Minimize surface of cone with given volume without using derivatives

Question

Given volume of cone equal to V, i need to minimize side surface area of given cone without using derivatives. Exactly i'm trying to use AM-GM inequality.

First of all i tried to do it like it was done here: Maximise right circular cone volume with fixed surface area using inequalites , but got stucked - case in link is inverse:given surface area and we need to minimize volume. In addition in url OP works with whole surface of a cone(i need only side surface).
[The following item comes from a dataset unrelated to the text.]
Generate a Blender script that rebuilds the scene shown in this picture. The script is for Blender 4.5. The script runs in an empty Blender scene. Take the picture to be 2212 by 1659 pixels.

Here are my calculations:

Given $V; V_{cone} = \frac{1}{3}\pi R^2 h; A = \pi R l, A\rightarrow min. $ Since $l = \sqrt{h^2 + R^2} \;and\; h = \frac{3V}{\pi R^2}:$ $$l = \sqrt{ \frac{3V}{\pi R^2} + R^2} \Rightarrow $$ $$\Rightarrow A = \pi R \sqrt{ \frac{3V}{\pi R^2} +R^2} = \pi \sqrt{ \frac{3V}{\pi} +R^4}$$ And then i got stucked. Any ideas how to solve it?

UPD: I've also expressed $R$ on $h$ value. Then: $R = \sqrt{\frac{3V}{\pi h} }, \; l = \sqrt{\frac{3V}{\pi h} + h^2 } \Rightarrow $ $$\Rightarrow A = \pi \sqrt{\frac{3V}{\pi h} } \sqrt{\frac{3V}{\pi h} + h^2 }.$$ So, $$A = \pi \sqrt{\frac{9V^2}{\pi^2 h^2} + \frac{3Vh}{\pi} } = \pi \sqrt{\frac{3V}{\pi}\Big(\frac{3V}{\pi h^2} +h \Big) }\rightarrow \min. $$ Hence $ \min is \; achieving \; \iff $ $h = -\frac{3V}{\pi h^2} \Rightarrow h^3 = -\frac{3V}{\pi}.$

BUT A is equal to zero in that case. Will it be the right solution?

Answer 1

Ok i got this by myself already.

What we need is to express volume and side area on $R$ and $h$ values.

Then consider $A^2 = \pi^2 R^2 l^2.$

Because $l^2 = h^2 + R^2 :$ $$ A^2 = \pi^2 R^2 (h^2 +R^2) = \pi^2 R^2h^2 +\pi^2 R^4.$$

Express terms of equality on $V \Rightarrow$ $$\Rightarrow A^2 = \frac{9V^2}{h^2} + 3V\pi h.$$ Use AM-GM inequality: $$A^2 = 2 \frac{\frac{9V^2}{h^2} + 3V\pi h}{2} > 2\sqrt{27V^3 \pi \frac{1}{h} }.$$ This inequality will turn to equality $\iff \frac{9V^2}{h^2} = 3V\pi h \iff$ $$\iff h^3 = \frac{3V}{\pi} \Rightarrow h = \sqrt[3]{\frac{3V}{\pi}}.$$ Now substitute it to area's formula and get answer: $$A_{min} = \pi R \sqrt{R^2+ \sqrt[3]{\Big(\frac{3V}{\pi}} \Big)^2 } = \sqrt{\pi^2 R^4 + \pi^{\frac{4}{3} } (3V)^{\frac{2}{3} }}.$$

Answer 2

At first like inlink before we have derivative LM method:

$$ V= \dfrac{\pi R^2 h}{3};\, A= \pi R\sqrt {R^2+h^2};$$ We can remove constants by LM method $$ V_1= R^2 h\,;\, A_1= R\sqrt {R^2+h^2};$$

$$ \dfrac{2Rh}{R^2}=\dfrac{\sqrt {R^2+h^2}+R^2/\sqrt {R^2+h^2}}{R\cdot \dfrac{2h}{2\sqrt {R^2+h^2}}}$$ which simplifies to $$ h= \sqrt{2} R$$ and semi-vertical angle of cone $$ \tan \alpha = \dfrac{R}{h}=\dfrac{1}{\sqrt{2}}$$

In terms of $R,$ the area and volume are

$$ A= \pi \sqrt 3 R^2;\,V= \dfrac{\pi \sqrt 2 R^3}{3} ;$$

are related by a non-dimensional number

$$ \dfrac{A^3}{R^2}=\dfrac{27 \pi \sqrt 3}{2}$$

Next the AM/GM method becomes relevant here.. to see this please give the most elementary situation that can be pulled into this problem as well.